Epic pushed Xbox chief to open free multiplayer just ahead of Apple Fortnite battle

By Tom Warren

Illustration by Alex Castro / The Verge

Epic pushed Microsoft to open up its Xbox network for free multiplayer gaming just weeks before the Apple and Fortnite battle. In the weeks leading up to Epic Games’ decision to circumvent Apple’s 30 percent cut on Fortnite in-app purchases, CEO Tim Sweeney sent an email to Xbox chief Phil Spencer teasing something big and asking whether Microsoft could time free multiplayer with Fortnite season 14.

“Epic has certain plans for August that will provide an extraordinary opportunity to highlight the value proposition of consoles and PCs, in contrast to mobile platforms, and to onboard new console users,” said Sweeney. “While I can’t share details with any third party at this point, I give you Epic’s assurance that our efforts will be positive and supportive of Microsoft, Xbox and Windows.”

Epic’s email to Microsoft.
Microsoft’s response to Epic.

Sweeney also asked Spencer whether free Xbox Live multiplayer was coming, and whether Microsoft could time it to support Fortnite season 14, the season Epic Games launched its alternate payment method that got Fortnite kicked off the App Store.
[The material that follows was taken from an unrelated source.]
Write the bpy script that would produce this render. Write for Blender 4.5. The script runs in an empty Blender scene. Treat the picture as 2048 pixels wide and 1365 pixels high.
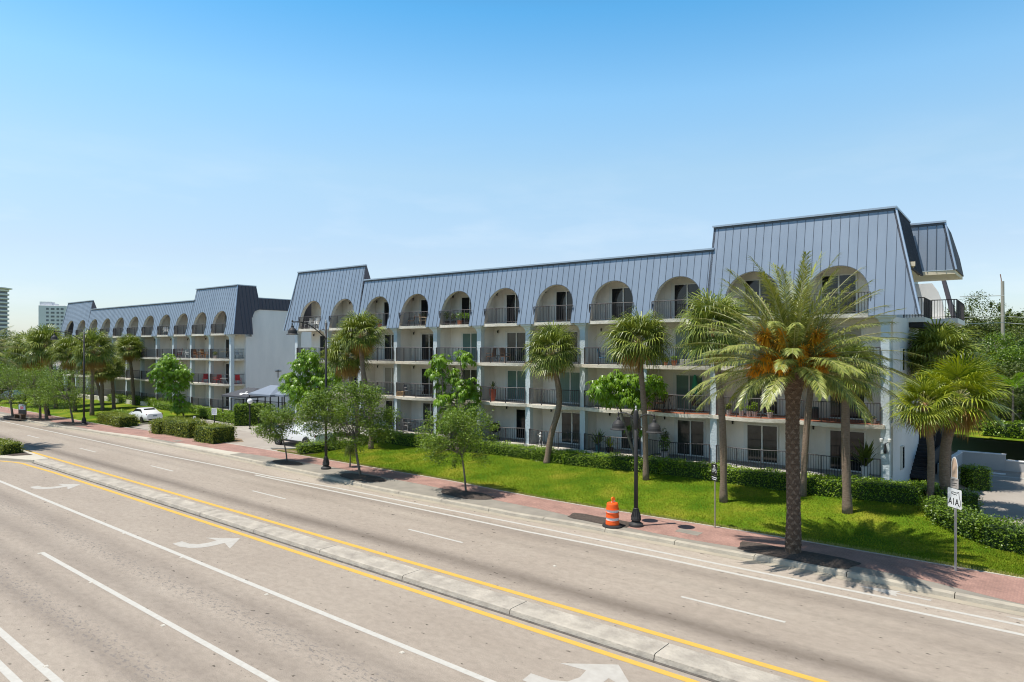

Spencer replied that “we will get there and I want to partner with you,” and that pushing these policies was “at the highest levels” at Microsoft, but implied Xbox Live wasn’t ready to go free multiplayer just yet. “Totally understood!” said Sweeney in response. “I gather there’s a lot going on at Microsoft nowadays. Anyway, you’ll enjoy the upcoming fireworks show.”

The timing of the email is provocative, given the events that followed. Had Spencer gone along with the plan, it seems likely that Xbox could have opened up Fortnite to non-Gold subscribers at the same time that Apple was shutting out the game entirely.

The fireworks show that Sweeney promised certainly kicked off when Fortnite season 14 launched, and it has since resulted in Epic Games taking Apple to court in a trial that’s ongoing. Microsoft did eventually unlock Xbox Live free-to-play multiplayer last month, but it wasn’t as simple as Epic Games had hoped.

Microsoft’s removal of the Xbox Live Gold requirement came after the company was forced to reverse a price hike to its Xbox Live Gold subscriptions earlier this year. Microsoft had attempted to double the cost of a yearly Xbox Live Gold subscription, a move that backfired. Microsoft quickly reversed the decision and offered to remove the paywall for free-to-play multiplayer games.